At one point, a protester dressed in a lengthy cape covered with images of a burning forest walked toward the crowd of about 100, waving arms like a butterfly, to the beat of a drum that grew faster and faster.

Demonstrators carried a silver model of an oil pipeline high in the air, displaying a message on its side that said “Make Polluters Pay.”

“The world is burning, do you not see!” one climate activist, Amalen Sathanathar, part of a group called the Artivist Network, shouted into a megaphone. “We’re still fanning the flames.”

Late on Monday, negotiators issued a 24-page draft of an agreement that gave some indication of the distance that remains between nations on the question of a phaseout. It offered a number of different options, ranging from a clearly-stated “orderly and just phaseout of fossil fuels” to no mention whatsoever.

Many nations and fossil companies are advocating for the end of “unabated fossil fuels,” which broadly means that any new coal, oil and gas plants must incorporate technology that captures emissions before they can enter the atmosphere. That nascent technology is expensive and not available on a commercial scale. It currently removes just 0.1 percent of the carbon dioxide in the atmosphere.
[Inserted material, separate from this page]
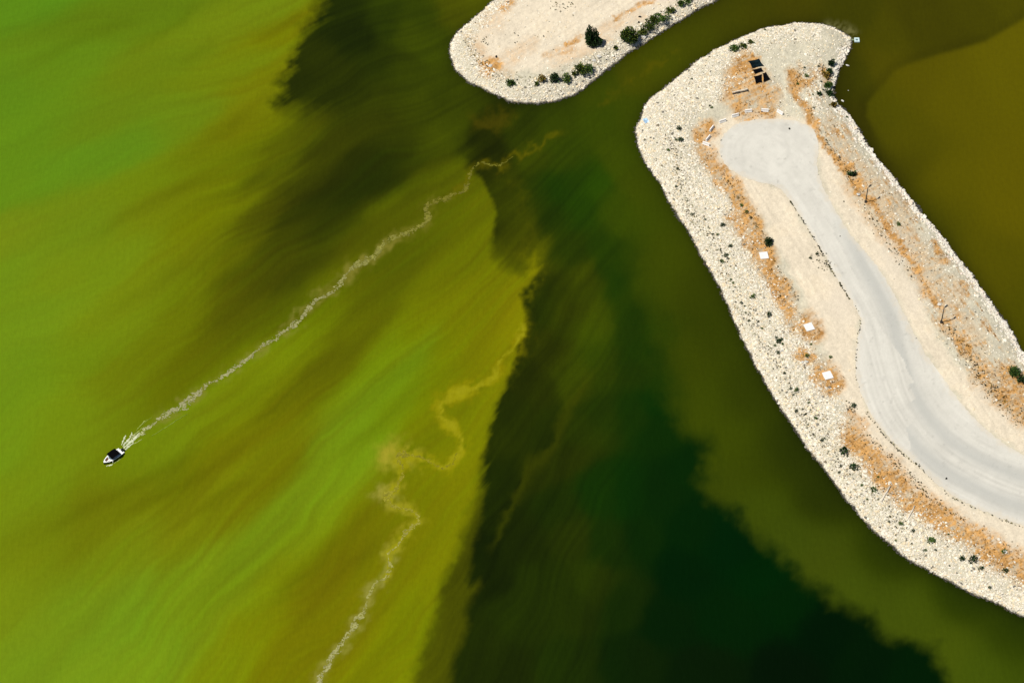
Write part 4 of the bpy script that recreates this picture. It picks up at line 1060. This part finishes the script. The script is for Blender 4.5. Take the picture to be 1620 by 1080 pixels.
# black tarps stretched over low stakes
def tarp(corners, mat, label, h=.38):
    P = [at1(*c) for c in corners]
    P = [Vector((*unproject(c[0], c[1], q.z + h), q.z + h)) for c, q in zip(corners, P)]
    P = [Vector((float(q.x), float(q.y), float(q.z))) for q in P]
    ctr = sum(P, Vector()) / 4
    root = empty("black_tarp", (ctr.x, ctr.y, ctr.z - h)); tag(root, label, "tarp", "black tarps on the jetty tip")
    o0 = root.location
    N = 10; vs = []; fs = []
    for i in range(N + 1):
        for j in range(N + 1):
            s, t = i / N, j / N
            s2 = s; t2 = t
            q = P[0] * (1 - s2) * (1 - t2) + P[1] * s2 * (1 - t2) + P[2] * s2 * t2 + P[3] * (1 - s2) * t2
            pull = .10 * (1 - 4 * (s - .5) ** 2) * (4 * (t - .5) ** 2) ** 2 + .10 * (1 - 4 * (t - .5) ** 2) * (4 * (s - .5) ** 2) ** 2
            q = q + (ctr - q) * pull
            q = q + Vector((0, 0, -.14 * math.sin(math.pi * s) * math.sin(math.pi * t)))
            vs.append(q - o0)
    for i in range(N):
        for j in range(N):
            fs.append((i * (N + 1) + j, (i + 1) * (N + 1) + j, (i + 1) * (N + 1) + j + 1, i * (N + 1) + j + 1))
    mb = MB(); mb.add(vs, fs); mb.add([v - Vector((0, 0, .012)) for v in vs], [f[::-1] for f in fs]); mb.build("sheet", mat, root, None, None, True)
    for q in P:
        mb = MB(); b = q - o0; mb.tube([(b.x, b.y, -.1), (b.x, b.y, b.z + .03)], .035, 6); mb.build("stake", M_STEEL, root)
tarp([(1183.5,96.5),(1201,93),(1208,103.5),(1189.5,107.5)], M_BLUEBLACK, "largest bluish black tarp, topmost of the four")
tarp([(1190,110.5),(1204.5,107),(1207.5,112),(1193.5,116.5)], M_BLACK, "narrow black tarp right under the largest one")
tarp([(1192.5,121),(1205,117.5),(1205.2,129.5),(1195.5,132)], M_BLACK, "squarish black tarp at the lower left of the four")
tarp([(1206.8,116),(1211.5,114),(1218.5,125),(1207.8,130)], M_BLACK, "wedge shaped black tarp at the lower right of the four")

# pale timber and its imitated shadow strip on the rusty patch, pale logs on the brown bank
def beam(p0, p1, w, h, mat, name, label, cat, lift=0.0):
    a = at1(*p0); b = at1(*p1); c = (a + b) / 2; d = b - a; L = d.length
    mb = MB(); mb.box(-L/2, L/2, -w/2, w/2, 0, h, min(w, h) * .18)
    o = mb.build(name, mat, None, (c.x, c.y, c.z + lift), (0, 0, math.atan2(d.y, d.x))); tag(o, label, cat); return o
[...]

David Tong of Oil Change International, an advocacy group, argued that abatement would “serve as escape hatches for the industry” because it would allow companies to continue to drill oil and gas. Mr. Tong also noted that there was no agreed-upon definition of “unabated” in the U.N. climate body and said “if the word gets into the text, it’s the Wild West.”

But some scientists said they were less concerned about the specific language around fossil fuels, and more focused on the whether or not the final text would include detailed plans for achieving real emissions reductions.

“It’s pointless to have endless debates about phasing out or phasing down,” Mr. Rockstrom said. “You need paragraphs of accountable, specific, science-based pathways for emissions reductions over the coming decades.”